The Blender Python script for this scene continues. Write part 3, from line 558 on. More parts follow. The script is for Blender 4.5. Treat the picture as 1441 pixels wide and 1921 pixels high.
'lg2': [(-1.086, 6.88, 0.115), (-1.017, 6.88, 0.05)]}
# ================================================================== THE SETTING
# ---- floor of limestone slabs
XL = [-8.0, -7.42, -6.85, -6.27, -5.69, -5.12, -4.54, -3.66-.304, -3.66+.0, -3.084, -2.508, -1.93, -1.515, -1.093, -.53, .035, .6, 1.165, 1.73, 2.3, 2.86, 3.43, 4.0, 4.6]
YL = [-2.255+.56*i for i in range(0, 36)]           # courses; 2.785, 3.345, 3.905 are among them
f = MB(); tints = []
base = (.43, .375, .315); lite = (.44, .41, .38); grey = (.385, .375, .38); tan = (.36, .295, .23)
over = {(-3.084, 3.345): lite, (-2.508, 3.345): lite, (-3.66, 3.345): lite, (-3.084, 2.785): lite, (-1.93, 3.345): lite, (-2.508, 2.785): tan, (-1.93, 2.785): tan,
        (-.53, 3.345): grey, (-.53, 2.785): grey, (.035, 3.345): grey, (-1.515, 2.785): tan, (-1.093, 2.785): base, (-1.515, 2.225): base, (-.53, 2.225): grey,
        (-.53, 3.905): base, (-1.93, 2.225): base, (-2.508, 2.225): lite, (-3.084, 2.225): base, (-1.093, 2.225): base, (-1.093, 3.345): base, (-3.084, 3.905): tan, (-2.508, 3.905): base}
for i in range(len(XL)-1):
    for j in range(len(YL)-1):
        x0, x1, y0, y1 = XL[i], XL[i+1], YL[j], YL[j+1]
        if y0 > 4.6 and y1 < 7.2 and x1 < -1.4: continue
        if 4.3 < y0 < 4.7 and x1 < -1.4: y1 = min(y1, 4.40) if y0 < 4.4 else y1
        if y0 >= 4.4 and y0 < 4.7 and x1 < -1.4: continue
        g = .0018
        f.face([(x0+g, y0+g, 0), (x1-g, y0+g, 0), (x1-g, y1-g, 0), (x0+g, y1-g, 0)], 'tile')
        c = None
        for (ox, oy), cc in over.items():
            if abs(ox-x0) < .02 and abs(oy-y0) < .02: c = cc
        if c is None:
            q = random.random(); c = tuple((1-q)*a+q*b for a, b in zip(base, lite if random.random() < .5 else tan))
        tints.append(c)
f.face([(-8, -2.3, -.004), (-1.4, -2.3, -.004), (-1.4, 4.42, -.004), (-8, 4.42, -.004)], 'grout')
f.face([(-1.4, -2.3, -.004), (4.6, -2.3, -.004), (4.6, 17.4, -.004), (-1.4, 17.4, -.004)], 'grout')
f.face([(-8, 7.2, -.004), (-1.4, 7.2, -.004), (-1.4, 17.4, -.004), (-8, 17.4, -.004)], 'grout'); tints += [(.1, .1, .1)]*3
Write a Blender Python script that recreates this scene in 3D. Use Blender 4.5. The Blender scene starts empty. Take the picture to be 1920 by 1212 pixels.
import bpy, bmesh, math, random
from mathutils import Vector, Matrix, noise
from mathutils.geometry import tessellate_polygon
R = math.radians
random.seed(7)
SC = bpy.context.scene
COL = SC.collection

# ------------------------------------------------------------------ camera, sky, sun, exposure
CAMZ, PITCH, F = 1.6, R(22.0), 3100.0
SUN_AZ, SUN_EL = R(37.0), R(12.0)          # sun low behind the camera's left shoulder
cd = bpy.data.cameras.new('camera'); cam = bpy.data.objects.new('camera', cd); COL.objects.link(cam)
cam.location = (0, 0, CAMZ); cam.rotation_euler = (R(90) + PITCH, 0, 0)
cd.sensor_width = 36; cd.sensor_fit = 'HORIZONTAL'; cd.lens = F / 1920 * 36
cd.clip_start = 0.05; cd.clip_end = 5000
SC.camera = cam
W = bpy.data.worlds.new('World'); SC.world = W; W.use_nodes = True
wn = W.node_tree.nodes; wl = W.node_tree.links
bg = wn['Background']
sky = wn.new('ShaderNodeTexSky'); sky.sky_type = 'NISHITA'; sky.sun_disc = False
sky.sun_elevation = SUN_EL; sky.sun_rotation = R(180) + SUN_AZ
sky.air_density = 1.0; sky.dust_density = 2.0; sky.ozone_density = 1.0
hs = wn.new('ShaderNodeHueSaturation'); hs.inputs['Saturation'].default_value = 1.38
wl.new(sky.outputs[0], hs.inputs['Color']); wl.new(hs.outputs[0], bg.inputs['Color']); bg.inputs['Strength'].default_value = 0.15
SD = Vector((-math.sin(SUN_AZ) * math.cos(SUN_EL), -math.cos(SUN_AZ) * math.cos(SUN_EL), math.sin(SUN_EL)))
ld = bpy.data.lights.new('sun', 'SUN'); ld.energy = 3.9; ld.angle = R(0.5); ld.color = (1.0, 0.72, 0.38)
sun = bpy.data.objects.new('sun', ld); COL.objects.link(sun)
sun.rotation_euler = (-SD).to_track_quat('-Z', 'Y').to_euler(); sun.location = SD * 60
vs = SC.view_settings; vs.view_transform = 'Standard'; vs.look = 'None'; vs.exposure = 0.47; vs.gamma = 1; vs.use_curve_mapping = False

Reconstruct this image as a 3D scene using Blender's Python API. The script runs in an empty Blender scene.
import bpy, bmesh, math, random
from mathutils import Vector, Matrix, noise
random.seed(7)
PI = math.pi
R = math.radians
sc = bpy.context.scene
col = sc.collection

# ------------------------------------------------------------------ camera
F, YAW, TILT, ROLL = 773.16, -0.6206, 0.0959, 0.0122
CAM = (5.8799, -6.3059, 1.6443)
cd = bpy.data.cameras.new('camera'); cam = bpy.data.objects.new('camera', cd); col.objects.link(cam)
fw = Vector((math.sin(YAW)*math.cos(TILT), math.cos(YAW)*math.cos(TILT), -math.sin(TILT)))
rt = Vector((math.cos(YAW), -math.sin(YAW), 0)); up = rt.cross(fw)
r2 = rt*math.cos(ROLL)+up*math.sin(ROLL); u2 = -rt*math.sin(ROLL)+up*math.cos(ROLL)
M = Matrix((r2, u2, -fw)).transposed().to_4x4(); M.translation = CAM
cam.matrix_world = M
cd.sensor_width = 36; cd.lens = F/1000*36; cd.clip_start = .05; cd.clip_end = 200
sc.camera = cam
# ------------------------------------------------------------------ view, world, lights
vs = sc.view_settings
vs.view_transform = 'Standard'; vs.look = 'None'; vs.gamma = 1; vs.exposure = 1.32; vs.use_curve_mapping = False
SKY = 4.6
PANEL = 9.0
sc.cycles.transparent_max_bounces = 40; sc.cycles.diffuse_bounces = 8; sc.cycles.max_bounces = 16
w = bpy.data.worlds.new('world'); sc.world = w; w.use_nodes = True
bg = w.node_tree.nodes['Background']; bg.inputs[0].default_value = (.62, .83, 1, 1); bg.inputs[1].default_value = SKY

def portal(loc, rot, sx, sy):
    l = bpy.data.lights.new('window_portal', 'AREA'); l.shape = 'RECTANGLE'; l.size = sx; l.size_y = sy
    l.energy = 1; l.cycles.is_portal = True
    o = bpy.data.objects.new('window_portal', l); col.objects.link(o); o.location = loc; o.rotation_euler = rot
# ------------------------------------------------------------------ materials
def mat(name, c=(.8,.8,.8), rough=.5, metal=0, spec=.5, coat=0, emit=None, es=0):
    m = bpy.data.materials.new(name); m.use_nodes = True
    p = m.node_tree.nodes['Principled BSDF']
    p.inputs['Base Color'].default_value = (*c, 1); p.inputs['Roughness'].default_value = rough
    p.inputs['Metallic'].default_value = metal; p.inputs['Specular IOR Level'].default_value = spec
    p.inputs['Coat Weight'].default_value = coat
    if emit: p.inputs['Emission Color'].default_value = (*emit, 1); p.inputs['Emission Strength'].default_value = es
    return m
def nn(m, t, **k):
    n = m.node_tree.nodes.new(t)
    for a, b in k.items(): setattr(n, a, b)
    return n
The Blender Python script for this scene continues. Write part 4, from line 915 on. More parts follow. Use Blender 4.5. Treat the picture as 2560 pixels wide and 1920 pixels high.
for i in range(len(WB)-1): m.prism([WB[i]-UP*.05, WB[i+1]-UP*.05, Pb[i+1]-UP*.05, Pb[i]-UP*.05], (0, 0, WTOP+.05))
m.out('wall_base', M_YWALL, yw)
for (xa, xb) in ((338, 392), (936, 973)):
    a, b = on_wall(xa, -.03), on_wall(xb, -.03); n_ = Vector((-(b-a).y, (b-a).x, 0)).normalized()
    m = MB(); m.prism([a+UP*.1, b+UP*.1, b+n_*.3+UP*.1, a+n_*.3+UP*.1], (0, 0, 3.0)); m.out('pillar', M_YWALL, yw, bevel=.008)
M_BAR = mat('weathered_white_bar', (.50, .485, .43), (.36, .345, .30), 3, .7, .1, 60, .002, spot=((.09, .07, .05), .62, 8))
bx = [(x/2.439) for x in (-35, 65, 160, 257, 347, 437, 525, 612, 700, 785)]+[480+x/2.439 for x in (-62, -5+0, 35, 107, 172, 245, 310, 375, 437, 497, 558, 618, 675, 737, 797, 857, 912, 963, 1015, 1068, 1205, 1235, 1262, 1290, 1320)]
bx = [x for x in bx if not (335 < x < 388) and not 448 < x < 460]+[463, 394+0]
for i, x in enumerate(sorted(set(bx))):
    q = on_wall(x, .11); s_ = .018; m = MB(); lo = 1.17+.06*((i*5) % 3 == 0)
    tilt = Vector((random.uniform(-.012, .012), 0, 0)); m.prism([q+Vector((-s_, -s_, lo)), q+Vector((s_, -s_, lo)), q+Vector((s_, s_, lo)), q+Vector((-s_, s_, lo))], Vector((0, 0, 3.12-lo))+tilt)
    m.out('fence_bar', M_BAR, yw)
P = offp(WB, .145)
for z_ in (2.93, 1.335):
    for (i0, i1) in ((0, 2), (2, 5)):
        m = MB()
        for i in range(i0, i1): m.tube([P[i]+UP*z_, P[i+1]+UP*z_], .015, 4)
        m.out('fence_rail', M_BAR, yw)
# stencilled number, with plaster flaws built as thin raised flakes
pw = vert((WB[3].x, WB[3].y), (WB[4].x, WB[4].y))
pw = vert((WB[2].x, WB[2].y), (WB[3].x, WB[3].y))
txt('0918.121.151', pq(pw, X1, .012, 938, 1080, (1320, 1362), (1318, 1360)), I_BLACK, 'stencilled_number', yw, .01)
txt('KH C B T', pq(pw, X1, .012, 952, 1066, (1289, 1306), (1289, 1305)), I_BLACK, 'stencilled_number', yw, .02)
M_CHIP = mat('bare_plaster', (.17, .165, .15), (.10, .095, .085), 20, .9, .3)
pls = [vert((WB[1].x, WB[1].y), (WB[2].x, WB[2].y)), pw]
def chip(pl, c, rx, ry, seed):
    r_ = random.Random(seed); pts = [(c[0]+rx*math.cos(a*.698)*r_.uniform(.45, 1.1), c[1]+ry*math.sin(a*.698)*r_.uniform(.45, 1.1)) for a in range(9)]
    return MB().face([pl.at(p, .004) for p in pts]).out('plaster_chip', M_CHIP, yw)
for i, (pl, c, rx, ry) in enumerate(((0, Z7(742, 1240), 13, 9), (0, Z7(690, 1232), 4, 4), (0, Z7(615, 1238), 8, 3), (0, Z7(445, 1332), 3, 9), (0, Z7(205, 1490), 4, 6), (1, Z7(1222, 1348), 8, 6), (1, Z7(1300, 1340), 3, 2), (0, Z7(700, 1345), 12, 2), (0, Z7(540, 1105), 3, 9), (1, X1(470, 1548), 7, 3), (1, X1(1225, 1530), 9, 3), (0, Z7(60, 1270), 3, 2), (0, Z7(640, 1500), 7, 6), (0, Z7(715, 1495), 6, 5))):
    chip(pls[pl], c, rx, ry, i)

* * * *

Extract the run of lines that opens with the line containing "Write a Blender" and closes with the line containing "vs = SC.view_settings;"; reproduce it exactly and add nothing.

FINISHED EXERCISE:
Write a Blender Python script that recreates this scene in 3D. Use Blender 4.5. The Blender scene starts empty. Take the picture to be 1920 by 1212 pixels.
import bpy, bmesh, math, random
from mathutils import Vector, Matrix, noise
from mathutils.geometry import tessellate_polygon
R = math.radians
random.seed(7)
SC = bpy.context.scene
COL = SC.collection

# ------------------------------------------------------------------ camera, sky, sun, exposure
CAMZ, PITCH, F = 1.6, R(22.0), 3100.0
SUN_AZ, SUN_EL = R(37.0), R(12.0)          # sun low behind the camera's left shoulder
cd = bpy.data.cameras.new('camera'); cam = bpy.data.objects.new('camera', cd); COL.objects.link(cam)
cam.location = (0, 0, CAMZ); cam.rotation_euler = (R(90) + PITCH, 0, 0)
cd.sensor_width = 36; cd.sensor_fit = 'HORIZONTAL'; cd.lens = F / 1920 * 36
cd.clip_start = 0.05; cd.clip_end = 5000
SC.camera = cam
W = bpy.data.worlds.new('World'); SC.world = W; W.use_nodes = True
wn = W.node_tree.nodes; wl = W.node_tree.links
bg = wn['Background']
sky = wn.new('ShaderNodeTexSky'); sky.sky_type = 'NISHITA'; sky.sun_disc = False
sky.sun_elevation = SUN_EL; sky.sun_rotation = R(180) + SUN_AZ
sky.air_density = 1.0; sky.dust_density = 2.0; sky.ozone_density = 1.0
hs = wn.new('ShaderNodeHueSaturation'); hs.inputs['Saturation'].default_value = 1.38
wl.new(sky.outputs[0], hs.inputs['Color']); wl.new(hs.outputs[0], bg.inputs['Color']); bg.inputs['Strength'].default_value = 0.15
SD = Vector((-math.sin(SUN_AZ) * math.cos(SUN_EL), -math.cos(SUN_AZ) * math.cos(SUN_EL), math.sin(SUN_EL)))
ld = bpy.data.lights.new('sun', 'SUN'); ld.energy = 3.9; ld.angle = R(0.5); ld.color = (1.0, 0.72, 0.38)
sun = bpy.data.objects.new('sun', ld); COL.objects.link(sun)
sun.rotation_euler = (-SD).to_track_quat('-Z', 'Y').to_euler(); sun.location = SD * 60
vs = SC.view_settings; vs.view_transform = 'Standard'; vs.look = 'None'; vs.exposure = 0.47; vs.gamma = 1; vs.use_curve_mapping = False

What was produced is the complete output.